Duane's take
Well, the marker's got the word on this one, and I'm just here to pass it along. Let me tell you about the Jackrabbit. The true plains rabbit.
Lives only in the west. Now right away you've got a creature that knows something about exclusivity — this is not your backyard rabbit, not your garden-raiding cottontail. This animal belongs to a specific piece of the world, and it has no particular interest in anywhere else.
Those ears — long as a burro's, and that is where the name comes from, straight from the marker's mouth — those ears are the first thing you notice. Then you notice the legs. Very long legs.
And if you think that's just for looks, consider this: the jackrabbit has been clocked at speeds up to forty-five miles an hour. Forty-five. That is not a rabbit.

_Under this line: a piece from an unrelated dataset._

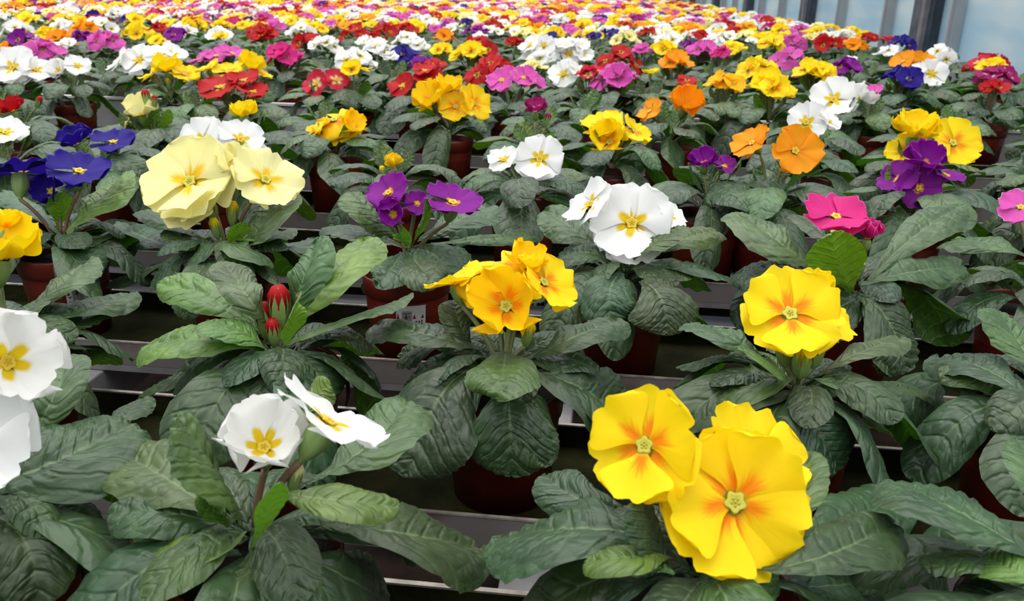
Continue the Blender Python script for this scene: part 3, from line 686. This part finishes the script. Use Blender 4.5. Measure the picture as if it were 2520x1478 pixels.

That is a furry argument against chasing things. Speaking of which — people did chase them, with greyhounds. Organized hunts.
Man looked at the fastest dog he had and said, let's see what happens. The plains Indians had a different and more practical relationship with the jackrabbit. They prized it — for food and for fur.
That is a life taken seriously. To the white man who came west, the jackrabbit was something else: a reminder of desert-hard life. The marker says it plain and I won't dress it up.
And when the drouth came, and when the depression came — and in west Texas they came together, which is the kind of combination that leaves a mark on a people — the jackrabbit became a meat source for thousands. Thousands. There is a weight to that number that deserves a moment of quiet.
Now, the marker notes that the jackrabbit is a subject of tall tales. It says so right there, which means somewhere there is a marker acknowledging the existence of tall tales about itself, and I find that deeply satisfying. But here is where the story really turns.
May 1932. Odessa, Texas. Someone decided that the jackrabbit deserved not just admiration, not just pursuit, not just a place in the stew pot — but a rodeo.
The world's only Jackrabbit Rodeo. The actual hero of that event was the jackrabbit itself. The marker is clear on that point.
Hero. Not subject, not attraction — hero. Out there on the west Texas plains, color blending with sand and dry grass, ears up, legs ready, clocked at forty-five miles an hour — the jackrabbit has been prized, hunted, eaten, mythologized, and crowned.
Not bad for something that was just trying to cross the caliche flats in peace.
What the marker says
True plains Rabbit. Lives only in the west. Burro-like ears gave him his name. color is protective, blending with sand and dry grass. Very long legs make him a swift runner, clocked at speeds to 45 miles and hour. Object of hunts with Greyhounds. Was prized by plains Indians for food and fur. to white man a reminder of desert-hard life. In drouth and depression, meat source for thousands. Subject of tall tales. Actual hero of world's only Jackrabbit Rodeo, in Odessa, May 1932.